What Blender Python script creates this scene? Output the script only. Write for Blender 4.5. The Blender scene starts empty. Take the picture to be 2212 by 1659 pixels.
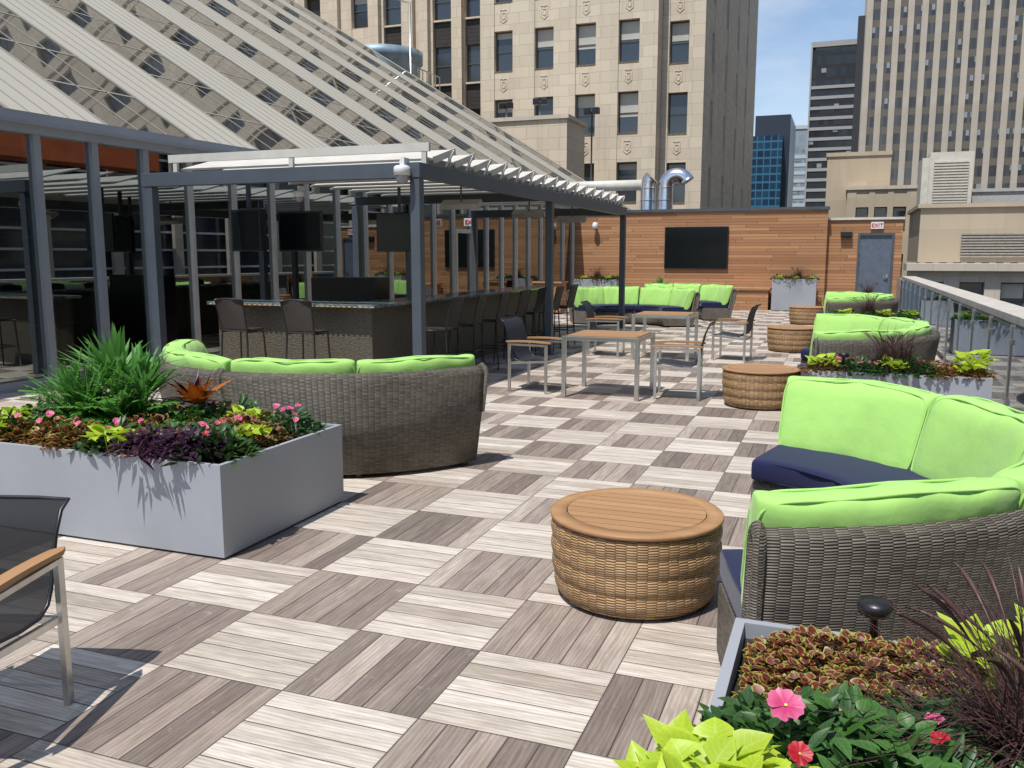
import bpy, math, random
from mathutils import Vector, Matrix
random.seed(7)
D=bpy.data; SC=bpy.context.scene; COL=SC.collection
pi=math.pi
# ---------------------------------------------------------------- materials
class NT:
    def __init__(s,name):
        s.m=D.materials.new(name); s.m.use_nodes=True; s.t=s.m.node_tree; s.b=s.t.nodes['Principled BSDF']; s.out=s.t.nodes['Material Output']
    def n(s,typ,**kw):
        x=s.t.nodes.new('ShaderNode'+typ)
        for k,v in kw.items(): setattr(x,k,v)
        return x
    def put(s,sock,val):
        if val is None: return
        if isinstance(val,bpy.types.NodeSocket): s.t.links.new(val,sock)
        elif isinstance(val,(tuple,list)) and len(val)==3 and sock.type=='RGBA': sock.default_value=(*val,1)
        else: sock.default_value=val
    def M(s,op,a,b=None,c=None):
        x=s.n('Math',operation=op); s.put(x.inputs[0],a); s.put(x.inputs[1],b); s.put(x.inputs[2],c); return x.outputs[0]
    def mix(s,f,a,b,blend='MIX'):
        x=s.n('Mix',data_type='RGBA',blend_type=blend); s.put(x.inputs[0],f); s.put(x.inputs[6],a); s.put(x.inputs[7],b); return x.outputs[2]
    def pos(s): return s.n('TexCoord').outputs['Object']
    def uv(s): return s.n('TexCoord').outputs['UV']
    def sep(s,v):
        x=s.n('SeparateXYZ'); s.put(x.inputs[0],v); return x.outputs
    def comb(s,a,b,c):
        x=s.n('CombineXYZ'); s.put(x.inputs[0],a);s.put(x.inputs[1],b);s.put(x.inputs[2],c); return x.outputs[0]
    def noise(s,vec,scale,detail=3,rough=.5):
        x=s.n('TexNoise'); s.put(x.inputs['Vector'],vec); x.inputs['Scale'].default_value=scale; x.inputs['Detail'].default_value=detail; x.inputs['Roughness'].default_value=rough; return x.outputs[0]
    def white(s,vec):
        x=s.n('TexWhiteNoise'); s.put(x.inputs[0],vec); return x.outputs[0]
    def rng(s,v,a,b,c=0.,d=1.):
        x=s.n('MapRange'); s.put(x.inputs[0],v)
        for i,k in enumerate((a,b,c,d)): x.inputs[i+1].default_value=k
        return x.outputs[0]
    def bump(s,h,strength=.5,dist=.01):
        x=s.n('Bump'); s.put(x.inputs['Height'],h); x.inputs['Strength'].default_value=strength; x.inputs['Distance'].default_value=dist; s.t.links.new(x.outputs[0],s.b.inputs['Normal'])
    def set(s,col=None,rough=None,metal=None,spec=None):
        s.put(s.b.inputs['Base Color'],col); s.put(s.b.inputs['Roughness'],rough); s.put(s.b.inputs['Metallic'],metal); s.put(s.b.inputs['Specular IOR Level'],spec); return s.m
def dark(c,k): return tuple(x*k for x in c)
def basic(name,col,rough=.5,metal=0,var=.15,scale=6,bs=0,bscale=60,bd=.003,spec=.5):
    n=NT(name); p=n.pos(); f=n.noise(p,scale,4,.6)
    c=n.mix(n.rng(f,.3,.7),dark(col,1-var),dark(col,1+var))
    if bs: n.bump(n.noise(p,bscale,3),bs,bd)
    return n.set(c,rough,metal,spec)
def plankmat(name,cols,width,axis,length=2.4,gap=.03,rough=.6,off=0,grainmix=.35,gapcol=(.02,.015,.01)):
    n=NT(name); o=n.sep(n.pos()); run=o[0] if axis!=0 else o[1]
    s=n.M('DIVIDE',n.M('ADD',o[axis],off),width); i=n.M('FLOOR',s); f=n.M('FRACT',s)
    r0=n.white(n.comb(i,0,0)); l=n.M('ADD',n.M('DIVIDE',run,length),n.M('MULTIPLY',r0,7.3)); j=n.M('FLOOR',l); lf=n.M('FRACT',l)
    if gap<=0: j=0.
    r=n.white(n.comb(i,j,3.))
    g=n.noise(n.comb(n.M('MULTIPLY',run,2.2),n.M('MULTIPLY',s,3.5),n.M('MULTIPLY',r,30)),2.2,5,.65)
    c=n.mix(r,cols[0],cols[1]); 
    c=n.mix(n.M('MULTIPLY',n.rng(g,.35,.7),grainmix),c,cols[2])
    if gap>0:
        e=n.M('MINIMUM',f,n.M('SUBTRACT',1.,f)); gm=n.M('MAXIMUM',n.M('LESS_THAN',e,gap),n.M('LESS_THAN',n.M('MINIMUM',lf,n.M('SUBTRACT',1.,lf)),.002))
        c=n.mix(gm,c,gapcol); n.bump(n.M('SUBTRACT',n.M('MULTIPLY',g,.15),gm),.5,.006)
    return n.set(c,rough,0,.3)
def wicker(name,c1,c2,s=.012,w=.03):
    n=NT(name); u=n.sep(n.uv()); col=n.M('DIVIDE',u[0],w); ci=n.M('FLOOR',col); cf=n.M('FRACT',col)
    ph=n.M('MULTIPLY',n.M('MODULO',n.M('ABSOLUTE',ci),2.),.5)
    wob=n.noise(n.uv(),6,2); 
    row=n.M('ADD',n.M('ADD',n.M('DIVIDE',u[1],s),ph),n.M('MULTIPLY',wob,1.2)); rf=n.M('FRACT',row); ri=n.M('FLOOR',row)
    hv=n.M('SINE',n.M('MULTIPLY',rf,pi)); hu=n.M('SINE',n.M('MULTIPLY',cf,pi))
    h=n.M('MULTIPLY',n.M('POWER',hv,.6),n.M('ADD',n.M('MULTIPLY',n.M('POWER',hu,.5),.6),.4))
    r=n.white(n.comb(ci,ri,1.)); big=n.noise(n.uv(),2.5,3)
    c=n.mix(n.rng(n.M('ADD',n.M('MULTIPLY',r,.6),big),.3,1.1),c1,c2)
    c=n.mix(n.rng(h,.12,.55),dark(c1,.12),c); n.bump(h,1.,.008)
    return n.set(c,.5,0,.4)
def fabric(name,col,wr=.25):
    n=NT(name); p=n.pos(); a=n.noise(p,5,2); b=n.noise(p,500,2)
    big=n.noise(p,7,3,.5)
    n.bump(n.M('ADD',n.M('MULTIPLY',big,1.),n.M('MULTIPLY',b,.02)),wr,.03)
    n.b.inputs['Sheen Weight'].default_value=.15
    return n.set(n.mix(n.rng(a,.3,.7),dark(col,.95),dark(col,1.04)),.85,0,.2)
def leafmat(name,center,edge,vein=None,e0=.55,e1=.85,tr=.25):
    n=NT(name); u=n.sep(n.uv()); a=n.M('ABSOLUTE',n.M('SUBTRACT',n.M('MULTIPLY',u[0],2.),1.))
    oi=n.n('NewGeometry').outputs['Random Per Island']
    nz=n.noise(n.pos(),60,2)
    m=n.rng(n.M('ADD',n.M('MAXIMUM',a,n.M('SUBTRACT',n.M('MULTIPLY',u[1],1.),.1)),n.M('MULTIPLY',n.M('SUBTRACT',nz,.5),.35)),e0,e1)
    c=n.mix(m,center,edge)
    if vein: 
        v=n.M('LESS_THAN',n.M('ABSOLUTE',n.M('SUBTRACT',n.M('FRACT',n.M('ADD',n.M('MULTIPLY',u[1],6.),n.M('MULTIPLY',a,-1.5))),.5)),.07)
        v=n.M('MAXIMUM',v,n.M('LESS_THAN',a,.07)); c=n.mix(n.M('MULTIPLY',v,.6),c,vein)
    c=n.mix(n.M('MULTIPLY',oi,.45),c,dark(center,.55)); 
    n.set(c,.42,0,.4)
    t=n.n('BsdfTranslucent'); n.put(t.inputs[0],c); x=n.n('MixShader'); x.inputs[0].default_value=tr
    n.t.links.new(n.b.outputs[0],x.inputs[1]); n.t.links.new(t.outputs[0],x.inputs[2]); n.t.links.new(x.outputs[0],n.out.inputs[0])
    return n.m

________

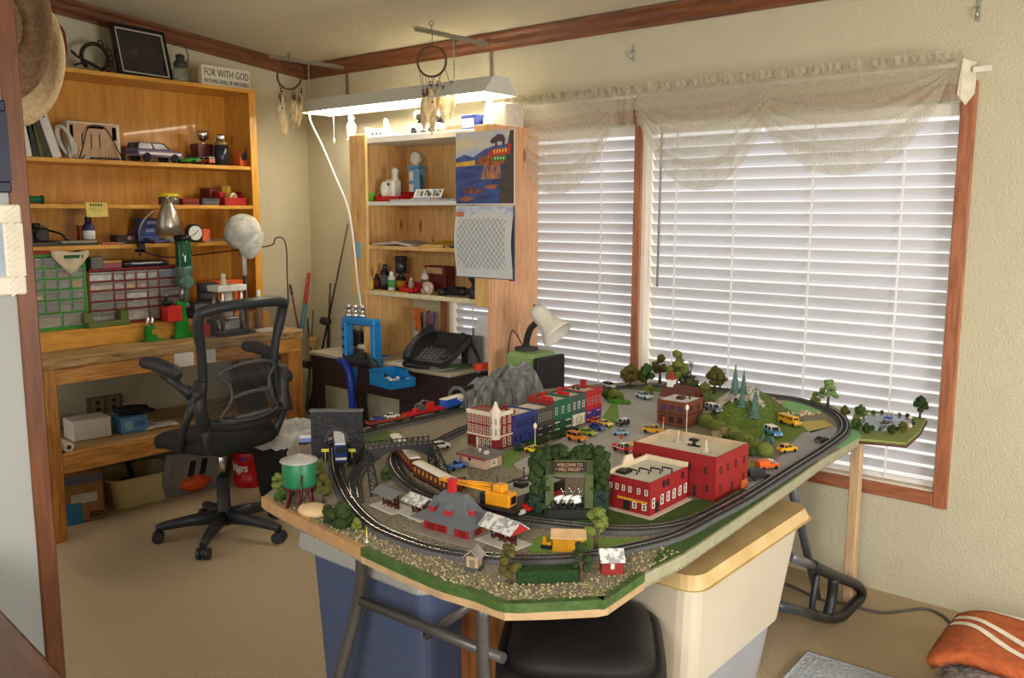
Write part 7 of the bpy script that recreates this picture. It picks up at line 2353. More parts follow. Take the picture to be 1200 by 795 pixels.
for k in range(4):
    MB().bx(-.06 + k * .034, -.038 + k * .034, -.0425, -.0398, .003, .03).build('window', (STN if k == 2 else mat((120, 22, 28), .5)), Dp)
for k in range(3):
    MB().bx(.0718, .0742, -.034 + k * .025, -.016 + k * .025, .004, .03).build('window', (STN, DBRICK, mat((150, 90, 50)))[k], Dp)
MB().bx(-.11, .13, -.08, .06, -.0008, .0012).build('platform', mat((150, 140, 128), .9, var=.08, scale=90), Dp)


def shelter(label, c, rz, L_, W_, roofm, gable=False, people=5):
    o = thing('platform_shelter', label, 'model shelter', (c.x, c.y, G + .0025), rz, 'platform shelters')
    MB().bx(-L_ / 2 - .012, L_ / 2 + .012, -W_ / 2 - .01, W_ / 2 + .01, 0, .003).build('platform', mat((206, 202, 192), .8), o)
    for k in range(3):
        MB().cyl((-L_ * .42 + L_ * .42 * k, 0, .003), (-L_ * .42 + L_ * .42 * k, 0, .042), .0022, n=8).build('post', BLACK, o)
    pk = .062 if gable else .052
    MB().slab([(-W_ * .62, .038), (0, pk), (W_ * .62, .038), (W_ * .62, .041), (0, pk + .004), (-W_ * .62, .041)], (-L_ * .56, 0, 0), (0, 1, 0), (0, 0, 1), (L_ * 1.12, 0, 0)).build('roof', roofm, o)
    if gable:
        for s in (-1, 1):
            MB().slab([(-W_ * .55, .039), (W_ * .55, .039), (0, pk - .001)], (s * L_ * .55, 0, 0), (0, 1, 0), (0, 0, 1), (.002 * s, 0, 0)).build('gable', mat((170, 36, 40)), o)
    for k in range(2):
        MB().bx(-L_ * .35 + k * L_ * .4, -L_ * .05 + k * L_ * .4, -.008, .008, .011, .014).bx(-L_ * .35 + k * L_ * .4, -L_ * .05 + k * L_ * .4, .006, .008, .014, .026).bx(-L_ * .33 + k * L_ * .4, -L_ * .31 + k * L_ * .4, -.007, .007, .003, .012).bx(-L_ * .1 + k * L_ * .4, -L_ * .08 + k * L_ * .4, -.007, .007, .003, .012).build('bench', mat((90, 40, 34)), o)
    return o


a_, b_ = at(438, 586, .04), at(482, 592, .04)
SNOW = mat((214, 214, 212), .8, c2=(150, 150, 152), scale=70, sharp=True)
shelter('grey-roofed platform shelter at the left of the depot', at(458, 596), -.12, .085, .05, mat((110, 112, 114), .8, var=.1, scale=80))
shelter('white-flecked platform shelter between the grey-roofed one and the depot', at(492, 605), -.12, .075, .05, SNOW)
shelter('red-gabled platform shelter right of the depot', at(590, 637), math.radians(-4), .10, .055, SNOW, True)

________

* Job: Begin at the line that has "Write part 7", stop after the line that has "var=.08, scale=90), Dp)", and repeat exactly those lines, nothing more.

* Exercise response:
Write part 7 of the bpy script that recreates this picture. It picks up at line 2353. More parts follow. Take the picture to be 1200 by 795 pixels.
for k in range(4):
    MB().bx(-.06 + k * .034, -.038 + k * .034, -.0425, -.0398, .003, .03).build('window', (STN if k == 2 else mat((120, 22, 28), .5)), Dp)
for k in range(3):
    MB().bx(.0718, .0742, -.034 + k * .025, -.016 + k * .025, .004, .03).build('window', (STN, DBRICK, mat((150, 90, 50)))[k], Dp)
MB().bx(-.11, .13, -.08, .06, -.0008, .0012).build('platform', mat((150, 140, 128), .9, var=.08, scale=90), Dp)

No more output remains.